WHAT IS NEEDED: Scan the following material for the string "scene" and copy each line in which it appears.

RAW DATA:
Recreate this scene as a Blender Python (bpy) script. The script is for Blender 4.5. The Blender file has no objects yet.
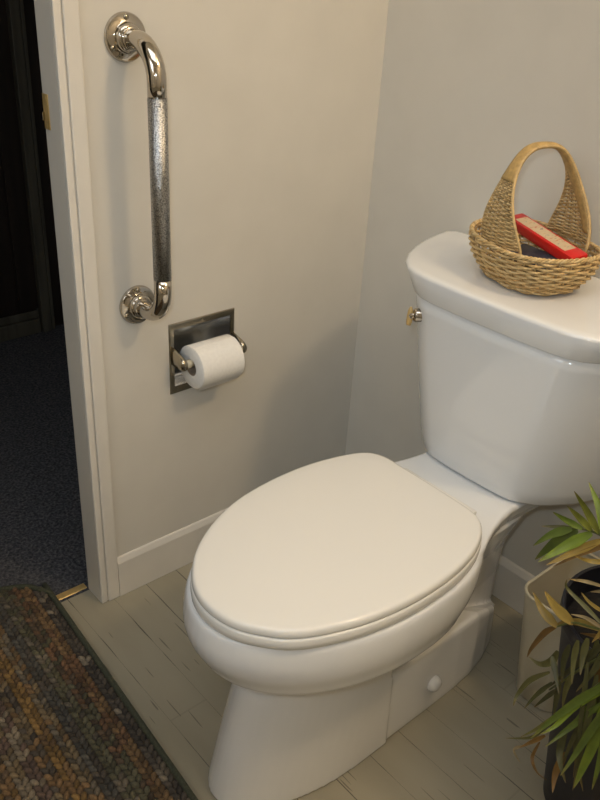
import bpy, bmesh, math, random
from mathutils import Vector, Matrix
from math import sin, cos, pi, radians, sqrt

SC = bpy.context.scene
COL = SC.collection
random.seed(7)

# ------------------------------------------------------------------ materials
def srgb(r, g, b):
    f = lambda c: (c/255/12.92) if c/255 <= .04045 else ((c/255+.055)/1.055)**2.4
    return (f(r), f(g), f(b), 1)

class Mat:
    def __init__(self, name):
        self.m = bpy.data.materials.new(name); self.m.use_nodes = True
        self.t = self.m.node_tree; self.n = self.t.nodes; self.l = self.t.links
        self.b = self.n['Principled BSDF']
    def set(self, **k):
        for a, v in k.items(): self.b.inputs[a.replace('_', ' ')].default_value = v
        return self
    def node(self, typ, **k):
        x = self.n.new(typ)
        for a, v in k.items():
            if a in x.inputs: x.inputs[a].default_value = v
            else: setattr(x, a, v)
        return x
    def link(self, a, ao, b, bi): self.l.new(a.outputs[ao], b.inputs[bi])
    def coords(self, scale=(1, 1, 1), out='Object'):
        c = self.node('ShaderNodeTexCoord'); m = self.node('ShaderNodeMapping')
        m.inputs['Scale'].default_value = scale
        self.link(c, out, m, 'Vector'); return m
    def noise(self, scale, detail=4, vscale=(1, 1, 1), rough=.5):
        m = self.coords(vscale); x = self.node('ShaderNodeTexNoise')
        x.inputs['Scale'].default_value = scale; x.inputs['Detail'].default_value = detail
        x.inputs['Roughness'].default_value = rough
        self.link(m, 'Vector', x, 'Vector'); return x
    def ramp(self, src, out, stops):
        r = self.node('ShaderNodeValToRGB'); e = r.color_ramp.elements
        while len(e) < len(stops): e.new(.5)
        for i, (p, c) in enumerate(stops): e[i].position = p; e[i].color = c
        self.link(src, out, r, 'Fac'); return r
    def bump(self, src, out, strength, dist=.002):
        b = self.node('ShaderNodeBump'); b.inputs['Strength'].default_value = strength
        b.inputs['Distance'].default_value = dist
        self.link(src, out, b, 'Height'); self.link(b, 'Normal', self.b, 'Normal'); return b

def simple(name, col, rough, metal=0, nscale=40, var=.06, bump=0, spec=None, vscale=(1, 1, 1), coat=0):
    m = Mat(name); m.set(Roughness=rough, Metallic=metal)
    if coat: m.set(Coat_Weight=coat, Coat_Roughness=.05)
    if spec is not None: m.b.inputs['Specular IOR Level'].default_value = spec
    n = m.noise(nscale, 4, vscale)
    lo = tuple(c*(1-var) for c in col[:3])+(1,); hi = tuple(min(1, c*(1+var)) for c in col[:3])+(1,)
    r = m.ramp(n, 'Fac', [(.3, lo), (.7, hi)]); m.link(r, 'Color', m.b, 'Base Color')
    if bump: m.bump(n, 'Fac', bump)
    return m.m

M = {}
M['wall'] = simple('cream wall paint', (.65, .62, .555, 1), .42, nscale=9, var=.025, bump=.06)
M['trim'] = simple('cream gloss trim paint', (.70, .665, .60, 1), .33, nscale=14, var=.03, bump=.08)
M['ceil'] = simple('white ceiling paint', (.75, .73, .68, 1), .8, nscale=20, var=.03)
M['porcelain'] = simple('white glazed porcelain', (.765, .77, .765, 1), .07, nscale=3, var=.01, coat=.3)
M['seat'] = simple('white enamel seat', (.77, .755, .71, 1), .08, nscale=3, var=.01)
M['chrome'] = simple('chrome', (.52, .48, .42, 1), .07, 1, nscale=30, var=.05)
M['chrome_dull'] = simple('tarnished chrome', (.42, .38, .30, 1), .16, 1, nscale=25, var=.25)
M['chrome_bright'] = simple('bright chrome', (.88, .90, .93, 1), .2, 1, nscale=30, var=.05)
M['brass'] = simple('brass', (.60, .42, .17, 1), .35, .35, nscale=60, var=.2)
M['paper'] = simple('toilet paper', (.82, .80, .755, 1), .9, nscale=160, var=.03, bump=.15)
M['card'] = simple('cardboard core', (.36, .28, .2, 1), .85, nscale=60, var=.1)
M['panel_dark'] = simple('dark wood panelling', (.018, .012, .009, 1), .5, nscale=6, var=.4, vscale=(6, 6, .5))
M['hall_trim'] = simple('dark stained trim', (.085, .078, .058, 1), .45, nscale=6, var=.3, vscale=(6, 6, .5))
M['black_plastic'] = simple('black nursery pot plastic', (.012, .012, .018, 1), .45, nscale=20, var=.2)
M['cream_plastic'] = simple('cream plastic', (.50, .45, .33, 1), .3, nscale=8, var=.03)
M['soil'] = simple('potting soil', (.012, .009, .007, 1), .95, nscale=90, var=.6, bump=.8)
M['dark_pack'] = simple('dark grey wrapper', (.05, .052, .07, 1), .3, nscale=35, var=.5)
M['red'] = simple('glossy red wrapper', (.60, .018, .014, 1), .28, nscale=30, var=.1)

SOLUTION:
Recreate this scene as a Blender Python (bpy) script. The script is for Blender 4.5. The Blender file has no objects yet.
SC = bpy.context.scene